Discipline: Chemistry and Chemical Sciences
Subcategory: Materials Science
David Barnes - Hampton University
Co-Author(s): Benjamin R. Reiner, Brandeis University, Waltham, Massachusetts; Casey R. Wade, Brandeis University, Waltham, Massachusetts.
Rylene diimides are a modular class of molecules with rich photochemistry and electrochemistry. These properties make these molecules good candidates as redox active ligands on transition metals. However, to the best of our knowledge, there has been no investigation in the effect of placing rylene diimides in the primary or secondary coordination sphere of metal cations. Previous work in the lab has focused on using a subclass of rylenes, naphthalene diimides (NDIs). The lab has recently reported a careful investigation of the interactions between reduced NDIs and charge dense alkali and alkali earth metal cations. The lab continues to investigate the interactions between NDIs and redox active cations such as transition metals. Herein, we report the synthesis of a novel naphthalene diimide-based ligand. This derivative forges a metal binding pocket directly with the naphthalene diimide framework in the hopes of facilitating electronic communication between the NDI core and bound metal cation.

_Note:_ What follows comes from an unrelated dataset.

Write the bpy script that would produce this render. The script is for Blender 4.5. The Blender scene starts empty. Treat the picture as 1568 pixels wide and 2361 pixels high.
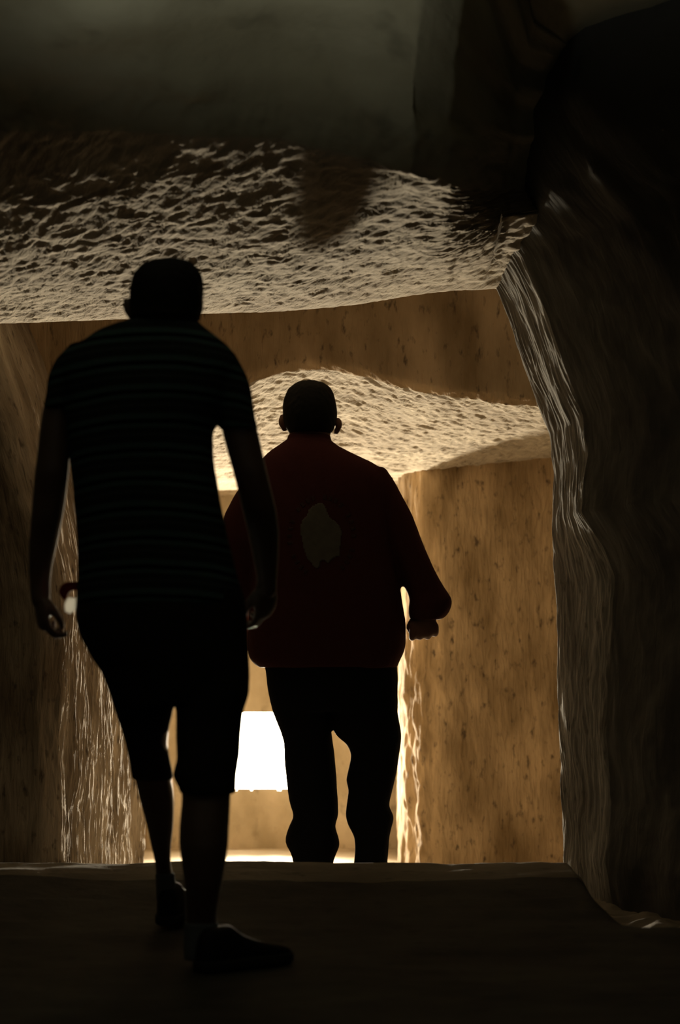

Moreover, the donicity of the ligand should be easily tuned by the oxidation state of the NDI core. Preliminary results indicate ligand based reductions at modest potentials and strong absorbance in the visible region suggesting use in photocatalytic applications.
Funder Acknowledgement(s): Brandeis NSF MRSEC, DMR-1420382
Faculty Advisor: Casey R. Wade, cwade@brandeis.edu
Role: I was responsible for the synthesis and characterization of the novel naphthalene diimide-based ligand. I also collected cyclic voltammograms from the synthesized ligand for the purpose of verifying its reduction.